A voluntary disclosure is timely if we receive it before we have:
- Commenced a civil examination or criminal investigation.
- Received information from a third party (e.g., informant, other governmental agency, John Doe summons, etc.) alerting us to your noncompliance.
- Acquired information directly related to your specific noncompliance from a criminal enforcement action (e.g., search warrant, grand jury subpoena, etc.).
CI accepts timely, accurate, and complete voluntary disclosures under consideration when determining whether to recommend criminal prosecution. A voluntary disclosure will not automatically guarantee immunity from prosecution; however, a voluntary disclosure may result in prosecution not being recommended.
Key proposed changes to the VDP include:
Disclosure and compliance requirements: Under the proposed framework, taxpayers conditionally approved to participate must, within three months:
- File amended or delinquent income tax returns, international information returns, and Reports of Foreign Bank and Financial Accounts (FBARs), as applicable;
- Pay all applicable taxes, penalties, and interest in full; and
- Execute required agreements to finalize participation.
The disclosure period will generally cover the most recent six years for delinquent and amended returns, the IRS said. Taxpayers who fully comply with these requirements won’t be recommended for criminal prosecution.
Penalty framework: The IRS said the proposed penalty structure is intended to be clear, predictable, and consistent across all disclosures:
- For delinquent returns, failure-to-file penalties apply for each year in the disclosure period; failure-to-pay penalties don’t apply.
- For amended returns, a 20 percent accuracy-related penalty applies for each year in the disclosure period.
- For delinquent or amended FBARs, penalties apply per year and are subject to annual inflation adjustments.
- For delinquent or amended international information returns, penalties up to $10,000 per return, per year, apply.

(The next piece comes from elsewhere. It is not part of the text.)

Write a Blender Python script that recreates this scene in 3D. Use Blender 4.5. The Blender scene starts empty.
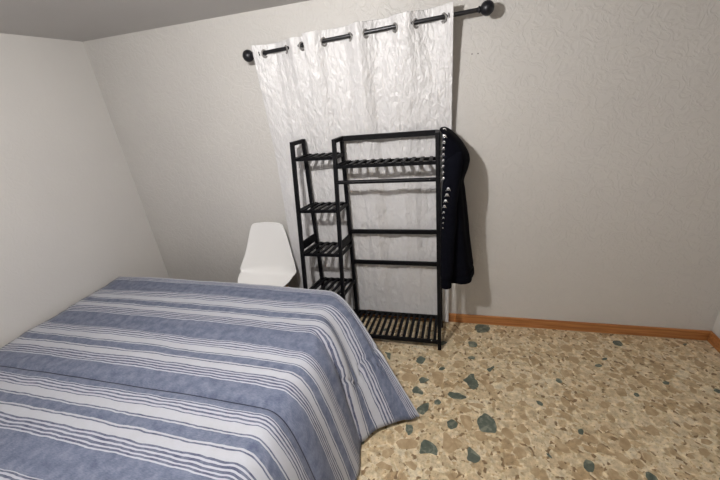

Application and processing: Under the proposed updates, taxpayers will electronically submit Form 14457, Voluntary Disclosure Practice Preclearance Request and Application. The disclosure must identify all years of noncompliance and provide a full and accurate description of the taxpayer’s willful noncompliance, the IRS said.
Once precleared, taxpayers will receive a conditional approval letter directing them to file the required returns and pay all amounts due within three months.
Taxpayers must also:
- Submit a signed closing agreement waiving statutes of limitations;
- Agree to accuracy-related penalties; and
- Sign an FBAR agreement, if applicable.
The IRS said it may rescind the taxpayer’s conditional approval for failure to comply with VDP terms. Noncompliant taxpayers may be subject to full examination and all applicable civil and criminal penalties. While the IRS may review some disclosures, not all disclosures will be subject to a full examination, the agency added.
Payment terms: Taxpayers must make full payment within three months of their conditional approval.
Comment period: The IRS invites public comments on the proposed updates during a 90-day comment period starting Dec. 22. Comments may be submitted by email to vdp@ci.irs.gov, with the subject line “PROPOSED VDP PUBLIC COMMENT.” If finalized, the revised procedures are expected to take effect six months after publication of the final terms.
Resources: More information about the IRS Voluntary Disclosure Practice, including a list of frequently asked question, is available at IRS.gov/vdp.